▶ [Directions for this task]: From the line with "Reconstruct this image" to the line with "COL = scn.collection", both lines included, set down exactly those lines, please, and no others.

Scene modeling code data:
:::
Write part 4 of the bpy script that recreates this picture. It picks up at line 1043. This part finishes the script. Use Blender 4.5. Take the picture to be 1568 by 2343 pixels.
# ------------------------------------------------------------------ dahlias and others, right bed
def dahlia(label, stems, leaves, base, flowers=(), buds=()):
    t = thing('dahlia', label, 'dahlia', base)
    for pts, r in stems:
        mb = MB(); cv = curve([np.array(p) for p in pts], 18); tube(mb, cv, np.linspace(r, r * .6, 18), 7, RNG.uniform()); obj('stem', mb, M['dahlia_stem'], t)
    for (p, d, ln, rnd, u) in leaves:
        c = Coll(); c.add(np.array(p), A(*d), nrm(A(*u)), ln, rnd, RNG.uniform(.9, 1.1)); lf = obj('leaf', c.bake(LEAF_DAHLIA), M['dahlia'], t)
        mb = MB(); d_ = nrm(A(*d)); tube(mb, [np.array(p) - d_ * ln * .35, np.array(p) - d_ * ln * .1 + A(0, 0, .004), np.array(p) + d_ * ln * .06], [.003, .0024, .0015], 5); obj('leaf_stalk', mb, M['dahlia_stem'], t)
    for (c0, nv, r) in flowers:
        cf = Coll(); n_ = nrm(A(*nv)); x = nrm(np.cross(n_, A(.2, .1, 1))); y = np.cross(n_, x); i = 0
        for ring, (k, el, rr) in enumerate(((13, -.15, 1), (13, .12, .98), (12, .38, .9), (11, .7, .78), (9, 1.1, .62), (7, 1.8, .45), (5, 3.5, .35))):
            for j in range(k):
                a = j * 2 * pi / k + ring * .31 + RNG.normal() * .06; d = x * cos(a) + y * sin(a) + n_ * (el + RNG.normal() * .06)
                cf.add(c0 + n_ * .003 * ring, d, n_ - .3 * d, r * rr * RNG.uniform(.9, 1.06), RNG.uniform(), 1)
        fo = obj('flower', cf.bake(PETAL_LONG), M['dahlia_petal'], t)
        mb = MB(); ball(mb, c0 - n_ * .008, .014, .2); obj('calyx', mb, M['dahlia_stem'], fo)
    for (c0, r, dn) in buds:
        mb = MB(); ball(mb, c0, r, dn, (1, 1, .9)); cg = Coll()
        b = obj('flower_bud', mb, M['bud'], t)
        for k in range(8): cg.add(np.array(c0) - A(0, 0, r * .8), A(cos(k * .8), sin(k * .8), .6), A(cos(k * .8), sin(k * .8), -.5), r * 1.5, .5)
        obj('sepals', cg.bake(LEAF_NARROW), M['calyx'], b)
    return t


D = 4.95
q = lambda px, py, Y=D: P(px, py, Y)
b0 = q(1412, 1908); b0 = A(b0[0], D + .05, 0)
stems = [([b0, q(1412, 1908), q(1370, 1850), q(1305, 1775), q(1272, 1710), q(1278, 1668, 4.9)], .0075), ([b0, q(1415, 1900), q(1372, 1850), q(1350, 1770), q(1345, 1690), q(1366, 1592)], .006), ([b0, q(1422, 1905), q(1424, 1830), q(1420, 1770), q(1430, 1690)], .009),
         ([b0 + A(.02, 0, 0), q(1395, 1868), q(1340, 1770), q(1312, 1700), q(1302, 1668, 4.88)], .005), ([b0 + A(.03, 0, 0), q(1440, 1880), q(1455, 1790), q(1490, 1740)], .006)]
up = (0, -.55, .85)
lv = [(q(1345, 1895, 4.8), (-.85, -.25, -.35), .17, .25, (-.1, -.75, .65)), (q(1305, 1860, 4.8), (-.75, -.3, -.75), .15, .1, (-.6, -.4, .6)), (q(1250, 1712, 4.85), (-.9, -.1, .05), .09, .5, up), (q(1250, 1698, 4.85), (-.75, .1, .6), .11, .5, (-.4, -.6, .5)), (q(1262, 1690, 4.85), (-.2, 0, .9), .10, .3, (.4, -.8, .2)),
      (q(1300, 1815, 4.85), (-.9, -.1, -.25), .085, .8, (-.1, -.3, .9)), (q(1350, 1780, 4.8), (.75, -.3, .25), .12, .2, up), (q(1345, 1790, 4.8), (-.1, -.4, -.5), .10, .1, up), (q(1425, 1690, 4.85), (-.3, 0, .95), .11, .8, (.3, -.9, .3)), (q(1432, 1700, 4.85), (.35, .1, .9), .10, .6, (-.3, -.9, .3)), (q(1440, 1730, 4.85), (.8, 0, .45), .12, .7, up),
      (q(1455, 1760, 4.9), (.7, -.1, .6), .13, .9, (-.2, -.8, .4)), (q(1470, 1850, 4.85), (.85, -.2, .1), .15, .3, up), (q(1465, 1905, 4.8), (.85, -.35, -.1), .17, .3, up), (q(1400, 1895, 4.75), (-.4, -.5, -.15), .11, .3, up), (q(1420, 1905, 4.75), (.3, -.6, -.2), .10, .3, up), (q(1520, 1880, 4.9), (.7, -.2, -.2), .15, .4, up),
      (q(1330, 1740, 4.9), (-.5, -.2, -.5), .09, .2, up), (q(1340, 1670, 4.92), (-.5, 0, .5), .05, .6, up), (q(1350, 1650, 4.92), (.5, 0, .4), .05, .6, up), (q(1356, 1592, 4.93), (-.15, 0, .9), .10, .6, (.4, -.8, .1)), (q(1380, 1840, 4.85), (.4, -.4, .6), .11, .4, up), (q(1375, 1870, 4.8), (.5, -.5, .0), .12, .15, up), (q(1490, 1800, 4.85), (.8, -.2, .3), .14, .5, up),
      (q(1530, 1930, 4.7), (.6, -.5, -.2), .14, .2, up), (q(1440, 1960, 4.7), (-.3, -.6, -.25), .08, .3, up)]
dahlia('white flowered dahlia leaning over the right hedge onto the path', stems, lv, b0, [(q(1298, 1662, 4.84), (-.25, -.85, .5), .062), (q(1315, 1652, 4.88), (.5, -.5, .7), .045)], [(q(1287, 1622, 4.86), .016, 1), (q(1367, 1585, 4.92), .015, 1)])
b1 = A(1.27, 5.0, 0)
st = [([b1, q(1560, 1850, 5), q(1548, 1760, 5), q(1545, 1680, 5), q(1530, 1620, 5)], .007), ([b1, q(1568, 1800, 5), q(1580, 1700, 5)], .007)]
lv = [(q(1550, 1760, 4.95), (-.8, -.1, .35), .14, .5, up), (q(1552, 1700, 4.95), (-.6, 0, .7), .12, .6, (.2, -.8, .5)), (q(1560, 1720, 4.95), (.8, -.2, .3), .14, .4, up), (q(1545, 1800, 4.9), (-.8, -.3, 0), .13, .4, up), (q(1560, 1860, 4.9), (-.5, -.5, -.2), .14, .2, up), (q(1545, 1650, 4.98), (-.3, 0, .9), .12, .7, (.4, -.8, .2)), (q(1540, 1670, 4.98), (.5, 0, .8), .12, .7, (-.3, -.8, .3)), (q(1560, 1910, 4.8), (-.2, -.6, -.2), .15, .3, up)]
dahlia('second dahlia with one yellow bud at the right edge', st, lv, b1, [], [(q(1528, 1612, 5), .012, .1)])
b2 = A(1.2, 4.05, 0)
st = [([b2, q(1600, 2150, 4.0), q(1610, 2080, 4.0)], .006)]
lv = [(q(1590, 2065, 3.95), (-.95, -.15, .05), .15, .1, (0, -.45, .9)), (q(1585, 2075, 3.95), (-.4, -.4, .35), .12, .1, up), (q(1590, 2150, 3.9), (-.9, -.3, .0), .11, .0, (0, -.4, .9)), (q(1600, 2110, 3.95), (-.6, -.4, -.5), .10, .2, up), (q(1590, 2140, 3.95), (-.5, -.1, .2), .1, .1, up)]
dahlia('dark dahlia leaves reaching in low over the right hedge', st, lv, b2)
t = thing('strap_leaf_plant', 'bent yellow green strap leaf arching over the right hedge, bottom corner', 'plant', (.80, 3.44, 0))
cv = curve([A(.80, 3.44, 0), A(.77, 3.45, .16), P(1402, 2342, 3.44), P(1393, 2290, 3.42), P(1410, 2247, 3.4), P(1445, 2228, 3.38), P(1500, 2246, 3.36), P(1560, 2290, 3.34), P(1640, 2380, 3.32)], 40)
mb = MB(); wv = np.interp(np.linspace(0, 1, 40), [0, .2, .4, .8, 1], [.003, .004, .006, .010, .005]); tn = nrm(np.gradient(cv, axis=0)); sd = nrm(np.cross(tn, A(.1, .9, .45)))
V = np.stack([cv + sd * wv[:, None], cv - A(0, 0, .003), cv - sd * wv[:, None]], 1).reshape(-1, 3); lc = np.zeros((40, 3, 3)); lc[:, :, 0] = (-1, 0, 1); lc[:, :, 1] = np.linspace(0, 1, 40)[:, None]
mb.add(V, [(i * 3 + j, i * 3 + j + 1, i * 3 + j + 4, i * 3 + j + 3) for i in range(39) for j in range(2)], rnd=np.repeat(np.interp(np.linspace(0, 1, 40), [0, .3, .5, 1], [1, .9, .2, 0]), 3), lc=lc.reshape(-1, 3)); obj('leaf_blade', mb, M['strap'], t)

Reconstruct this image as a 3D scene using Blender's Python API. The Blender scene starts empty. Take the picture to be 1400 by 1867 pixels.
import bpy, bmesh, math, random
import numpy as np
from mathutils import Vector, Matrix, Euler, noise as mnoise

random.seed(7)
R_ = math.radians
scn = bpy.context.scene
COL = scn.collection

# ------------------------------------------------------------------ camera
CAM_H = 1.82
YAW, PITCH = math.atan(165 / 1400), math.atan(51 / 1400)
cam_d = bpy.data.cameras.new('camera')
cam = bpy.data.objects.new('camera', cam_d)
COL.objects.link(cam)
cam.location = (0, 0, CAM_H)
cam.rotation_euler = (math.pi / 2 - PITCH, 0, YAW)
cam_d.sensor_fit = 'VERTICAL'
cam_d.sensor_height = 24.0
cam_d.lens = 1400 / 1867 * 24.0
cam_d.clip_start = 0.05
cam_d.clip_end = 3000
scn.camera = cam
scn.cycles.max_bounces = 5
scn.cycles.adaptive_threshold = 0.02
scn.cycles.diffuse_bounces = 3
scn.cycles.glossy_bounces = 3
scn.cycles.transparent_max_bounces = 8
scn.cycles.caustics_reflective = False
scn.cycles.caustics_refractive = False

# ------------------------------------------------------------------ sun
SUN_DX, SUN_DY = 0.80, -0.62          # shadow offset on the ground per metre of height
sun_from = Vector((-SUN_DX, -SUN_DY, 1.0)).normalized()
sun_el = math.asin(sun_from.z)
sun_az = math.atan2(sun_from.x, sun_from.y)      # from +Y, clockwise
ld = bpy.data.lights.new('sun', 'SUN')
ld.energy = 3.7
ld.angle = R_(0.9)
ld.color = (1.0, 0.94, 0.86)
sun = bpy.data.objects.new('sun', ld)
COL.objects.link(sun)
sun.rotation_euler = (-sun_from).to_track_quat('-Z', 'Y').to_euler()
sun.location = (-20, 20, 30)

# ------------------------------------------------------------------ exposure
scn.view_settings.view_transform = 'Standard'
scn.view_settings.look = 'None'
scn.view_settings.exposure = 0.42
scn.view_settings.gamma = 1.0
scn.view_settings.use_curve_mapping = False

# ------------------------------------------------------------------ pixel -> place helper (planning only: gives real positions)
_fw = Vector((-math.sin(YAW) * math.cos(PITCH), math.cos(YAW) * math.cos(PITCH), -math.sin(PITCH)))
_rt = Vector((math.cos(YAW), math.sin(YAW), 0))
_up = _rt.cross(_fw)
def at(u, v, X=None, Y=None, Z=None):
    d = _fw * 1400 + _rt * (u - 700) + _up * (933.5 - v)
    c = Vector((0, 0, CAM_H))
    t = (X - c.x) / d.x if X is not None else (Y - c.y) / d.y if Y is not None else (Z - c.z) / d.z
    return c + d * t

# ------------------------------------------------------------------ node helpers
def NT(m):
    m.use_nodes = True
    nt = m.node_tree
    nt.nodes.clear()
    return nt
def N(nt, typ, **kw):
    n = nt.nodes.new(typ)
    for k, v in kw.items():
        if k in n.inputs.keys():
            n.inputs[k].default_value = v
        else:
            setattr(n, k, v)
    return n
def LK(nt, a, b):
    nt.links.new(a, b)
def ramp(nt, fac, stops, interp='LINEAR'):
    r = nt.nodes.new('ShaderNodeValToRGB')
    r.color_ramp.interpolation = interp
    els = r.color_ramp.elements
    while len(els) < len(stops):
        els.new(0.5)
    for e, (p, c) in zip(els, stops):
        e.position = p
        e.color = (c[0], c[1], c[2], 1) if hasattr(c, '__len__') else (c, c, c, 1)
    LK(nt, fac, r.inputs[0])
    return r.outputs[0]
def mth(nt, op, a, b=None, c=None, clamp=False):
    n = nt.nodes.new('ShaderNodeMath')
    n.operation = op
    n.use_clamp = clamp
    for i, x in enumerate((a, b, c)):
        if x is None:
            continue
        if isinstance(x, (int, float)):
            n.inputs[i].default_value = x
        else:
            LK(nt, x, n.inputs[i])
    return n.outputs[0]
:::
▶ [Response below]:
Reconstruct this image as a 3D scene using Blender's Python API. The Blender scene starts empty. Take the picture to be 1400 by 1867 pixels.
import bpy, bmesh, math, random
import numpy as np
from mathutils import Vector, Matrix, Euler, noise as mnoise

random.seed(7)
R_ = math.radians
scn = bpy.context.scene
COL = scn.collection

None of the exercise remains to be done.